The exercise -> Could you copy every line from the material below in which "woods" appears?

Material ->
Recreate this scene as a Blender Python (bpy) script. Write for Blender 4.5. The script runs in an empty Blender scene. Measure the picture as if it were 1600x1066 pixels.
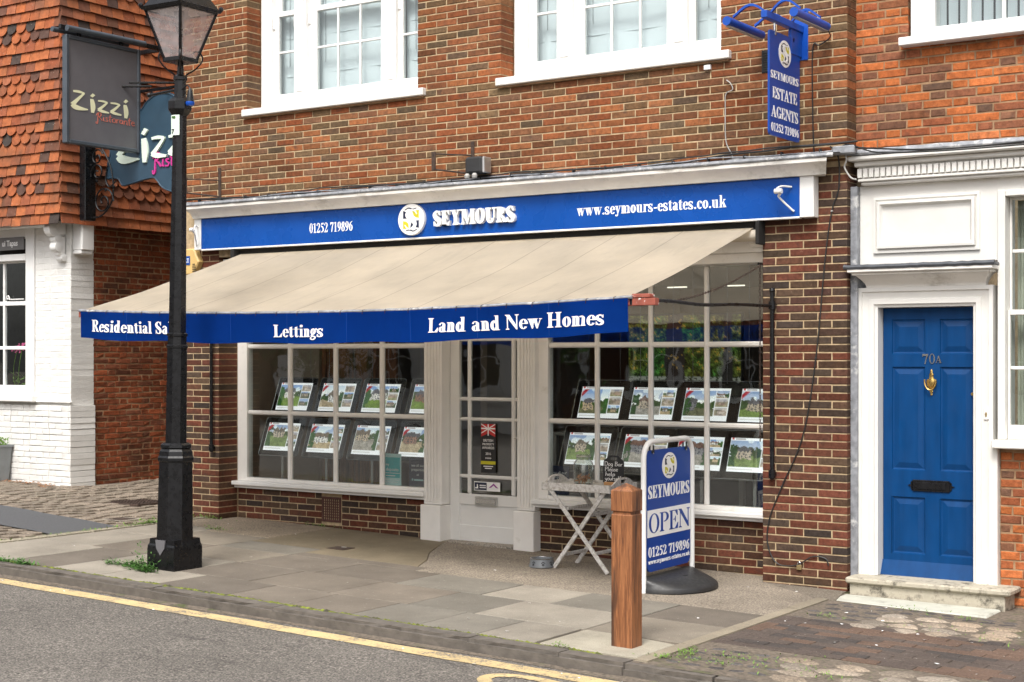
import bpy, bmesh, math, random
import numpy as np
from mathutils import Vector, Matrix
R = math.radians
rnd = random.Random(7)
SC = bpy.context.scene
COL = SC.collection

# ------------------------------------------------------------------ camera
CAM = Vector((7.5695, -11.051, 1.72)); YAW = R(34.0)
cd = bpy.data.cameras.new('camera'); cam = bpy.data.objects.new('camera', cd); COL.objects.link(cam)
cam.location = CAM; cam.rotation_euler = (R(90), 0, YAW)
cd.sensor_width = 36; cd.lens = 53.374; cd.shift_y = 0.015; cd.clip_end = 500; cd.clip_start = .05
SC.camera = cam

# ------------------------------------------------------------------ sky, sun, exposure
w = bpy.data.worlds.new('World'); SC.world = w; w.use_nodes = True
nt = w.node_tree; nt.nodes.clear()
sky = nt.nodes.new('ShaderNodeTexSky'); sky.sky_type = 'NISHITA'; sky.sun_disc = False
SUN_EL, SUN_AZ = R(54), R(163)      # azimuth from +y clockwise: the sun stands over the street, to the left
sky.sun_elevation = SUN_EL; sky.sun_rotation = SUN_AZ; sky.dust_density = 5; sky.air_density = 1.0; sky.ozone_density = .6
hs = nt.nodes.new('ShaderNodeHueSaturation'); hs.inputs['Saturation'].default_value = .24
bg = nt.nodes.new('ShaderNodeBackground'); bg.inputs['Strength'].default_value = .15
ow = nt.nodes.new('ShaderNodeOutputWorld')
nt.links.new(sky.outputs[0], hs.inputs['Color']); nt.links.new(hs.outputs[0], bg.inputs['Color']); nt.links.new(bg.outputs[0], ow.inputs['Surface'])
sd = bpy.data.lights.new('sun', 'SUN'); sun = bpy.data.objects.new('sun', sd); COL.objects.link(sun)
sd.energy = 1.7; sd.angle = R(17); sd.color = (1.0, .965, .91)
sdir = Vector((math.sin(SUN_AZ)*math.cos(SUN_EL), math.cos(SUN_AZ)*math.cos(SUN_EL), math.sin(SUN_EL)))
sun.rotation_euler = sdir.to_track_quat('Z', 'Y').to_euler()
SC.view_settings.view_transform = 'Standard'; SC.view_settings.look = 'None'
SC.view_settings.exposure = 0.74; SC.view_settings.gamma = 1; SC.view_settings.use_curve_mapping = False
SC.render.engine = 'CYCLES'
SC.cycles.max_bounces = 8; SC.cycles.transparent_max_bounces = 16; SC.cycles.use_denoising = True
SC.cycles.caustics_reflective = False; SC.cycles.caustics_refractive = False

# ------------------------------------------------------------------ materials
def nodes(name):
    m = bpy.data.materials.new(name); m.use_nodes = True; t = m.node_tree
    b = t.nodes['Principled BSDF']; return m, t, b
def N(t, typ, **kw):
    n = t.nodes.new(typ)
    for k, v in kw.items():
        if k.startswith('i_'): n.inputs[k[2:].replace('_', ' ')].default_value = v
        else: setattr(n, k, v)
    return n
def L(t, a, b): t.links.new(a, b)
def math_(t, op, a, b=None):
    n = t.nodes.new('ShaderNodeMath'); n.operation = op
    for i, v in enumerate((a, b)):
        if v is None: continue
        if isinstance(v, (int, float)): n.inputs[i].default_value = v
        else: L(t, v, n.inputs[i])
    return n.outputs[0]
def mixc(t, fac, a, b, mode='MIX'):
    n = t.nodes.new('ShaderNodeMix'); n.data_type = 'RGBA'; n.blend_type = mode
    for s, v in ((0, fac), (6, a), (7, b)):
        if isinstance(v, (int, float)): n.inputs[s].default_value = v
        elif isinstance(v, tuple): n.inputs[s].default_value = (*v[:3], 1)
        else: L(t, v, n.inputs[s])
    return n.outputs[2]
def noise(t, scale, detail=3, rough=.55, vec=None, dist=0, stretch=None):
    n = N(t, 'ShaderNodeTexNoise'); n.inputs['Scale'].default_value = scale; n.inputs['Detail'].default_value = detail
    n.inputs['Roughness'].default_value = rough; n.inputs['Distortion'].default_value = dist
    g = vec
    if g is None:
        g = N(t, 'ShaderNodeNewGeometry').outputs['Position']
    if stretch:
        mp = N(t, 'ShaderNodeMapping'); mp.inputs['Scale'].default_value = stretch; L(t, g, mp.inputs[0]); g = mp.outputs[0]
    L(t, g, n.inputs['Vector']); return n.outputs['Fac']
def ramp(t, fac, stops, interp='LINEAR'):
    n = N(t, 'ShaderNodeValToRGB'); cr = n.color_ramp; cr.interpolation = interp
    while len(cr.elements) < len(stops): cr.elements.new(.5)
    for e, (p, c) in zip(cr.elements, stops):
        e.position = p; e.color = (*c, 1) if isinstance(c, tuple) else (c, c, c, 1)
    if not isinstance(fac, (int, float)): L(t, fac, n.inputs[0])
    return n.outputs[0]
def bump(t, b, h, strength=.3, dist=.002):
    n = N(t, 'ShaderNodeBump'); n.inputs['Strength'].default_value = strength; n.inputs['Distance'].default_value = dist
    L(t, h, n.inputs['Height']); L(t, n.outputs[0], b.inputs['Normal'])
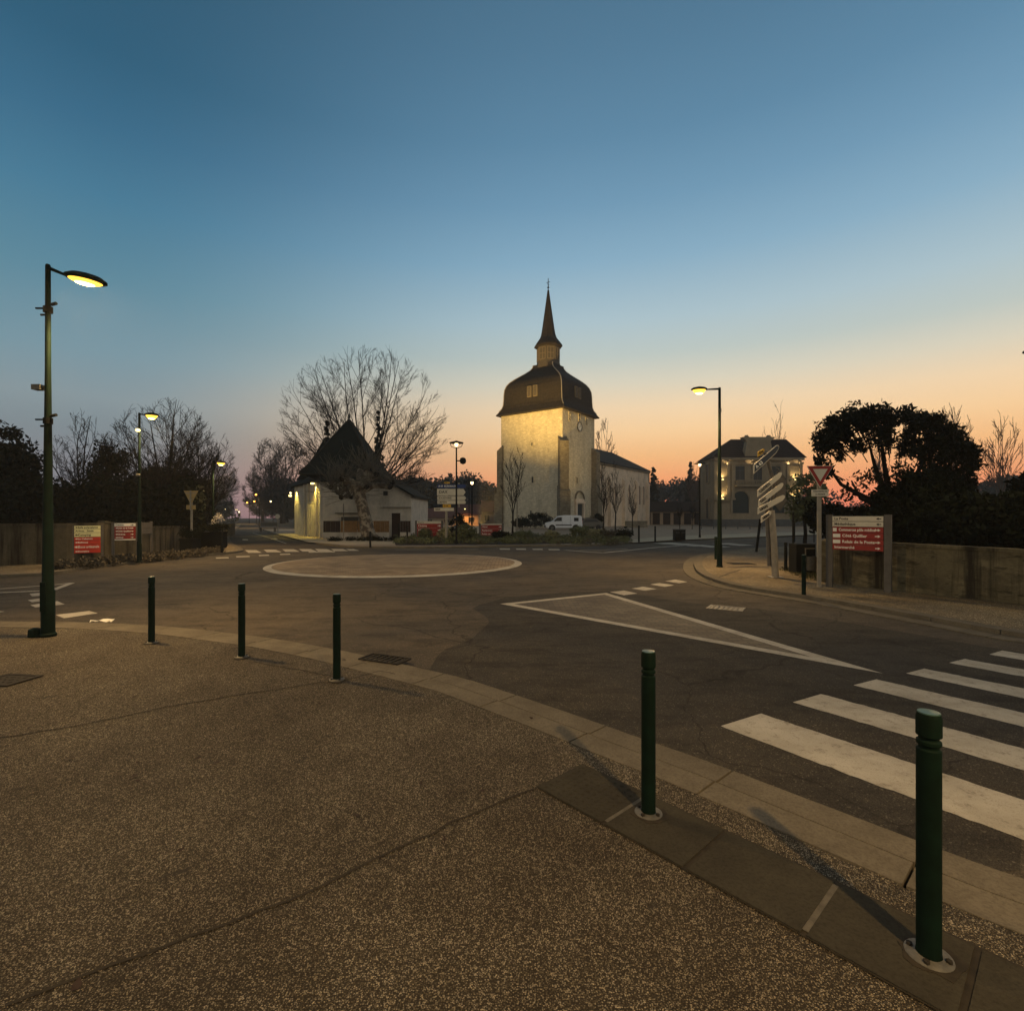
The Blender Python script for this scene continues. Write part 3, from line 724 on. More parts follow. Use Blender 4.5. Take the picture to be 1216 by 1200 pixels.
def leafy(name, label, base, W, D, zlo, zhi, seed, clumps=80, per=120, crad=.4, size=.08, m='leaf_dark', cat='tree', shell=.5, trunk=True, tr=.12, group=None, limb=True, flat=.55, shape='ell', part='crown'):
    rng = np.random.default_rng(seed); t = thing(name, label, cat, base, 0, group)
    H = zhi-zlo; u = rng.normal(size=(clumps, 3)); u /= np.linalg.norm(u, axis=1)[:, None]; rad = shell+(1-shell)*rng.random(clumps)
    c = u*rad[:, None]*np.array([max(W/2-crad*.7, .05), max(D/2-crad*.7, .05), max(H/2-crad*.6, .05)])
    if shape == 'cone':
        hz = rng.random(clumps)**.8; k = (1-hz)**.9+.04; ph = rng.random(clumps)*2*PI; rr = np.sqrt(rng.random(clumps))
        c = np.stack([np.cos(ph)*rr*k*W/2, np.sin(ph)*rr*k*D/2, hz*H-H/2], axis=1)
    if shape == 'box':
        c = (rng.random((clumps, 3))-.5)*np.array([W, D, H-crad])
    c[:, 2] += (zlo+zhi)/2
    rs_ = crad*(.6+.8*rng.random(clumps))[:, None]*np.array([[1, 1, .8]])
    if shape == 'cone': rs_ = rs_*(1.15-.8*((c[:, 2]-zlo)/H))[:, None]
    V, Fc = leaf_quads(rng, c, rs_, per, size, flat)
    V[:, 2] = np.maximum(V[:, 2], .02)
    A = Arr(); A.add(V, Fc); A.build(part, M[m], t)
    if trunk:
        mb = MB(); mb.tube([(0, 0, -.05), (.02*H, 0, zlo*.6+.1), (0, .02*H, zlo+H*.45)], [tr*1.3, tr, tr*.5], 8); mb.build('trunk', M['bark'], t, True)
        if limb:
            rg = random.Random(seed); out = []
            for i in range(9):
                j = rg.randrange(clumps); q = c[j]; s0 = np.array([0, 0, max(zlo*.8, .3)+rg.random()*H*.2])
                mid = (s0+q)/2+np.array([0, 0, H*.05]); out.append((*s0, *mid, tr*.5, tr*.35)); out.append((*mid, *q, tr*.35, tr*.12))
            seg_mesh('limbs', out, M['bark'], t, 5)
    return t
def base_at(px, Y, z=.0): return (XX(px, Y), Y, z)

# --- the great bare tree behind the house
def tree_px(px, py_top, Y, wpx, z=0): return base_at(px, Y, z), ZZ(py_top, Y)-z, wpx*Y/F
b, H, W = tree_px(436, 411, 50, 200)
big = bare_tree('bare_tree', 'huge spreading bare plane tree rising behind the house with the pointed roof', b, H, W*1.0, 11, .20, 30, (5, 80), 4, 9, (1, 2), .25, 'bark', trop=.03, rmin=.0085, ratio=(.26, .44), ang=(22, 44), start=.3, wig=.032, low=2.0)
# left side
for px, top, Y, wp, sd, lab, lm in ((97, 487, 30, 75, 21, 'bare rounded tree just right of the big green lamp post', 14), (196, 472, 33, 120, 22, 'tall bare tree with a broad crown behind the second street lamp', 17),
                       (238, 500, 40, 80, 23, 'bare tree leaning over the left road, beside the third street lamp', 14), (35, 533, 34, 46, 24, 'low bare tree behind the far left evergreen', 6)):
    b, H, W = tree_px(px, top, Y, wp)
    bare_tree('bare_tree', lab, b, H, W, sd, .22, lm, (6, 60), 4, 6, (1, 2), None, 'bark', trop=.05, rmin=.009, ratio=(.34, .54), start=.15, wig=.05, low=.5)
for px, top, Y, wp, sd, lab in ((336, 514, 130, 76, 31, 'dense twiggy bare tree right of the left road, next to the house'), (312, 548, 170, 46, 32, 'smaller dense bare tree farther down the right side of the road'), (256, 545, 230, 56, 33, 'dense twiggy bare tree overhanging the left side of the far road')):
    b, H, W = tree_px(px, top, Y, wp)
    bare_tree('bare_tree', lab, b, H, W, sd, .12, 12, (5, 80), 4, 6, (1, 3), None, 'bark', trop=.03, rmin=.03, ratio=(.40, .6), start=.1, low=0)
# dark evergreens and scrub on the left
b, H, W = tree_px(-6, 496, 28, 110); leafy('evergreen_tree', 'black-green evergreen at the far left edge behind the wall', b, W, W*.8, .6, H, 41, 130, 130, .75, .12, 'leaf_dark', tr=.22)
b, H, W = tree_px(131, 508, 31, 46); leafy('evergreen_tree', 'dark ivy-clad tree between the two bare trees on the left', b, W, W, 1.2, H, 42, 48, 70, .55, .10, 'leaf_dark', tr=.15)
b, H, W = tree_px(338, 566, 135, 62); leafy('bush', 'dark roadside bush mass left of the house beneath the dense bare tree', b, W, W, .2, H, 43, 60, 140, 2.0, .4, 'leaf_dark', 'bush', trunk=False)
b, H, W = tree_px(188, 548, 36, 120); leafy('bush', 'dark undergrowth thicket behind the yellow-backed yield sign', b, W, W*.5, .2, H, 44, 110, 130, .9, .14, 'leaf_dark', 'bush', trunk=False)
b, H, W = tree_px(236, 562, 52, 44); leafy('bush', 'black thicket beside the left road behind the third lamp', b, W, W*.6, .2, H, 45, 60, 120, .9, .16, 'leaf_dark', 'bush', trunk=False)
b, H, W = tree_px(303, 592, 190, 30); leafy('evergreen_tree', 'distant dark round tree at the end of the left road', base_at(266, 262), 12, 12, .5, 10.5, 46, 40, 100, 2.0, .4, 'leaf_far', tr=.4)
rng = np.random.default_rng(9)
n = 260; cx = rng.uniform(-38, -14.5, n); cy = 25+rng.uniform(0, 6, n); cx = np.minimum(cx, (222-608)*cy/610); cz = rng.uniform(.3, 3.2, n)
V, Fc = leaf_quads(rng, np.stack([cx, cy, cz], 1), np.full((n, 3), .85), 170, .13)
A = Arr(); A.add(V, Fc); tag(A.build('hedge', M['leaf_dark']), 'long black overgrown hedge standing behind the left boundary wall', 'hedge')
# woods far off, one mass
rng = np.random.default_rng(19); cs = []; rs_ = []
def wood(x0, x1, Y, h0, h1, k):
    for _ in range(k):
        t = rng.random(); x = XX(x0+(x1-x0)*t, Y); hh = ZZ(h0+(h1-h0)*t+rng.normal()*2.2, Y); z = rng.random()**.5*hh
        cs.append((x, Y+rng.uniform(-7, 7), max(z, .5))); rs_.append((3.0, 3.0, 2.4))
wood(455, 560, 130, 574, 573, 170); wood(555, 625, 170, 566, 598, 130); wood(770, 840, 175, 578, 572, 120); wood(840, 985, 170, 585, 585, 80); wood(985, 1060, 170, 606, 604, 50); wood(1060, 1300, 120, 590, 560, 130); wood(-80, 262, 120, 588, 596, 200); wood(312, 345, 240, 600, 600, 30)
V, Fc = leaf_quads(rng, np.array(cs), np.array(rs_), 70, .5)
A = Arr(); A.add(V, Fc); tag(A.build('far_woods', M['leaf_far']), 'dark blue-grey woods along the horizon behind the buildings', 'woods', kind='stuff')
# conifers
for px, top, Y, wp, sd, lab in ((388, 498, 56, 20, 51, 'narrow dark conifer poking up left of the pointed roof'), (449, 488, 58, 22, 52, 'narrow dark conifer poking up right of the pointed roof'),
                       (820, 549, 120, 18, 53, 'dark conifer left of the town hall'), (776, 556, 115, 20, 54, 'dark conifer close behind the end of the church nave'), (832, 560, 125, 14, 55, 'small dark conifer touching the left corner of the town hall')):
    b, H, W = tree_px(px, top, Y, wp)
    leafy('conifer', lab, b, W, W, .5, H, sd, 70, 70, W*.16+.08, Y*.0018, 'leaf_dark', shape='cone', tr=.15, limb=False)
# thin bare trees against the glow
for px, top, Y, wp, sd, lab in ((718, 494, 100, 28, 61, 'pinkish bare poplar rising behind the church roof'), (925, 464, 125, 22, 62, 'tallest thin bare poplar above the town hall roof'), (904, 496, 130, 16, 63, 'short thin bare poplar above the town hall pediment'),
                       (943, 500, 128, 14, 64, 'faint low bare poplar at the right of the town hall roof'), (1045, 474, 75, 20, 65, 'thin bare treetop above the big leafy tree'), (1133, 470, 70, 38, 66, 'bare poplar beyond the right end of the leafy tree'),
                       (1188, 484, 50, 42, 67, 'bare fan-shaped tree near the right edge of the photo'), (822, 536, 110, 14, 68, 'faint bare treetop left of the town hall'), (731, 528, 104, 14, 69, 'small bare treetop just over the church ridge')):
    b, H, W = tree_px(px, top, Y, wp)
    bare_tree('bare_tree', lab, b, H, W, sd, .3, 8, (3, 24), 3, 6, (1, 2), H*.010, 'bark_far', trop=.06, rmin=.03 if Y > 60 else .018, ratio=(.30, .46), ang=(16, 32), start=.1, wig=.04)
# young trees on the plaza
for px, top, bot, wp, sd, lab in ((609, 522, 642, 44, 71, 'slim young bare tree in front of the lit church tower'), (717, 548, 637, 30, 72, 'young bare tree in the bed before the church nave, left of two'), (731, 545, 634, 24, 73, 'young bare tree in the bed before the church nave, right of two'),
                       (751, 565, 633, 14, 76, 'smallest young bare tree before the far half of the nave'), (807, 590, 630, 10, 74, 'little bare sapling left of the town hall'), (822, 592, 629, 10, 75, 'little bare sapling beside the tall plaza lamp')):
    Y = G(px, bot).y; H = ZZ(top, Y)
    b = base_at(px, Y, .08)
    bare_tree('young_tree', lab, b, H, wp*Y/F*.85, sd, .26, 7, (4, 20), 3, 6, (1, 2), H*.009, 'bark', trop=.05, rmin=.009, ratio=(.26, .42), ang=(18, 36), start=.05, wig=.05)
# stake beside the young tree
g = G(614, 641); st = MB().tube([(g.x, g.y, .05), (g.x, g.y, 2.9)], .045, 7); tag(st.build('tree_stake', M['postgrey']), 'pale wooden stake beside the slim tree before the tower', 'stake')

# pollarded plane before the house
Y = 36.5; b = base_at(438, Y, .08); t = thing('plane_tree', 'pollarded plane tree with mottled bark and knobbly heads before the house', 'tree', b)
mb = MB(); xs = lambda px: (px-438)*Y/F; zz = lambda py: ZZ(py, Y)-.08
mb.tube([(.1, 0, -.1), (xs(437), 0, .4), (xs(433), 0, zz(612)), (xs(429), 0, zz(596)), (xs(426), 0, zz(582)), (xs(426), 0, zz(572))], [.72, .5, .42, .40, .44, .40], 12)
for (px, py, dy, r0) in ((400, 583, .6, .2), (412, 571, -.8, .26), (437, 560, .3, .3), (449, 566, -.7, .22), (457, 577, .9, .2), (424, 556, .8, .26), (441, 578, -1.2, .2)):
    mb.tube([(xs(427), 0, zz(583)), ((xs(px)+xs(427))/2, dy*.5, zz(py-2)*.5+zz(579)*.5+.1), (xs(px), dy, zz(py))], [.33, r0*1.05, r0*.9], 8)
mb.build('trunk', M['planebark'], t, True)
kn = MB(); rg = random.Random(3); out = []
for (px, py, dy, r0) in ((398, 584, .6, .26), (392, 578, .2, .28), (403, 590, .4, .26), (412, 569, -.8, .34), (437, 558, .3, .36), (450, 564, -.7, .32), (459, 577, .9, .3), (424, 554, .8, .36), (441, 579, -1.2, .26), (465, 572, .3, .26), (416, 590, .2, .22)):
    c = (xs(px), dy, zz(py)); r0 = r0*.72
    MB().lathe([(.02, -r0), (r0*.7, -r0*.7), (r0, 0), (r0*.8, r0*.6), (.03, r0*.8)], 9, c, sx=rg.uniform(.9, 1.3), sy=1).build('pollard_head', M['bark'], t, True)
    for _ in range(26):
        ph = rg.uniform(0, 2*PI); a = R(rg.uniform(15, 95)); d = (math.sin(a)*math.cos(ph)*1.2, math.sin(a)*math.sin(ph), math.cos(a))
        branching(rg, c, d, rg.uniform(1.0, 2.3), .028, 2, 3, out, 4, (0, 1), (14, 30), (.4, .6), .05, .12, .012, .2)
seg_mesh('twigs', out, M['twigs'], t, 3)

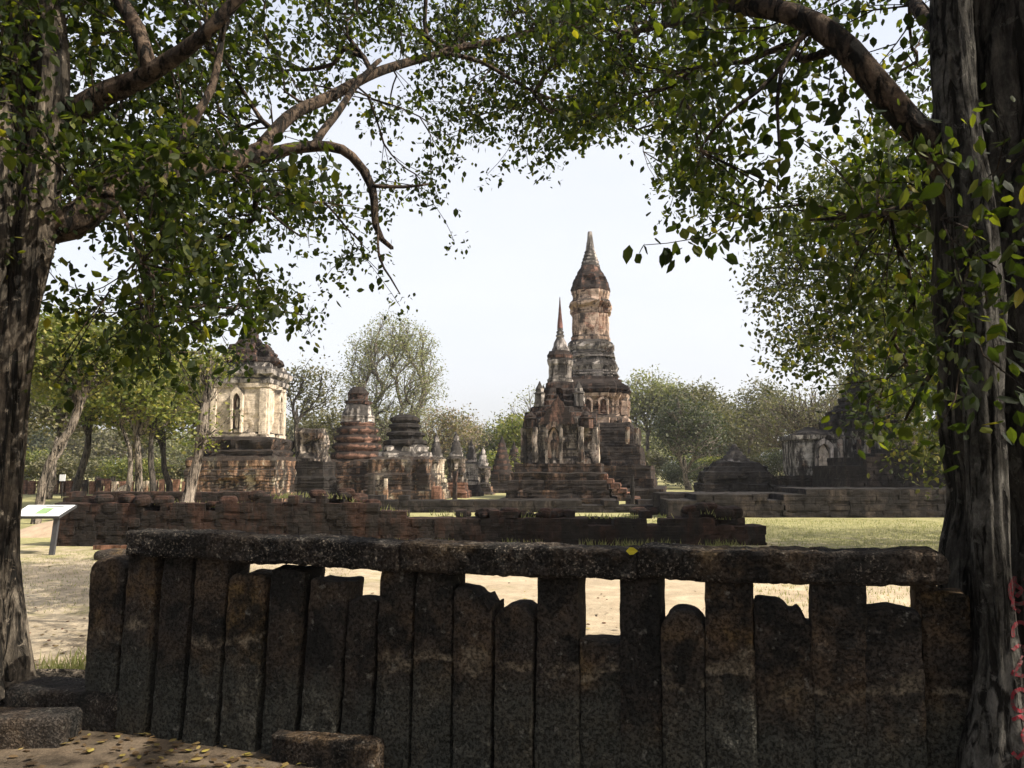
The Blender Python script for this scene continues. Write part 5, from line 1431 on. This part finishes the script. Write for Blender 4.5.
# weeds at the wall foot and on its top
wx = np.concatenate([rg.normal(c_, .18, 60) for c_ in rg.uniform(-9.5, 5.2, 26)]); n_ = len(wx)
wz = np.array([max(0.0, wt_(q_)) for q_ in (wx / 17.0 * F + 512)]) * (rg.random(n_) < .35)
wy = np.where(wz > 0, rg.uniform(17.05, 17.7, n_), rg.normal(16.88, .06, n_)); h_ = rg.uniform(.06, .2, n_) * np.where(wz > 0, .7, 1)
l_ = rg.normal(0, .35, (n_, 2)) * h_[:, None]
V = np.stack([np.column_stack([wx - .012, wy, wz - .01]), np.column_stack([wx + .012, wy, wz - .01]), np.column_stack([wx + l_[:, 0], wy + l_[:, 1], wz + h_])], 1).reshape(-1, 3)
Fg = np.arange(len(V)).reshape(-1, 3)
tag(link('weeds', make_mesh('weeds', V, Fg, np.full(len(Fg), 3), [M_GRASS])), 'thin dry weeds growing along the low laterite wall', 'weeds', kind='stuff')
PBV, PBF = rough_box(1, 1, .7, .34, .3, .05, 5, .1)
mb = MB()
for _ in range(500):
    x_ = rg.uniform(-9, 5); y_ = 3.4 + rg.gamma(2.2, 2.2); s_ = rg.uniform(.012, .04); a_ = rg.uniform(0, 6)
    if y_ > 16: continue
    Q = PBV * np.array((s_, s_ * rg.uniform(.6, 1), s_ * .6)); c_, sn_ = math.cos(a_), math.sin(a_)
    mb.add(np.column_stack([Q[:, 0] * c_ - Q[:, 1] * sn_ + x_, Q[:, 0] * sn_ + Q[:, 1] * c_ + y_, Q[:, 2] + gz(x_, y_) - .004]), PBF)
tag(link('pebbles', mb.mesh('pebbles', M_LATRED, True)), 'small reddish pebbles scattered over the bare soil', 'pebbles', kind='stuff')
# one yellow leaf on the beam
q = at(632, 551, fence_Y(632) - .155)
me = leaves_mesh('fallen_leaf', np.array([[0, 0, 0.]]), np.array([.06]), np.random.default_rng(2), leaf_mat('leaf_yellow', [(0, (.5, .42, .04)), (1, (.5, .42, .04))], .2), False, 0, 1.2)
o = link('fallen_leaf', me, None, q); tag(o, 'single yellow leaf stuck on the front of the stone beam', 'leaf')
co = np.zeros(24); c = np.array(LEAF_V) * .06 * np.array((1.15, 1, 1)); co = np.column_stack([c[:, 1] - .03, -c[:, 2], c[:, 0] ]).ravel()
me.vertices.foreach_set('co', co); me.update()

# ------------------------------------------------------------ air
HZ = True
if HZ:
    V, Fc = bx(-70, 70, -12, 125, -1.3, 24)
    t = NT('haze_air'); pv = t.n('ShaderNodeVolumePrincipled')
    pv.inputs['Color'].default_value = (1, 1, 1, 1); pv.inputs['Density'].default_value = .0004; pv.inputs['Anisotropy'].default_value = .2
    t.l(pv.outputs[0], t.out.inputs['Volume'])
    tag(link('haze', MB().add(V, Fc).mesh('haze', t.m)), 'thin pale haze hanging over the whole ruin field', 'haze', kind='stuff')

Result of the task ->
# woods far off, one mass
A = Arr(); A.add(V, Fc); tag(A.build('far_woods', M['leaf_far']), 'dark blue-grey woods along the horizon behind the buildings', 'woods', kind='stuff')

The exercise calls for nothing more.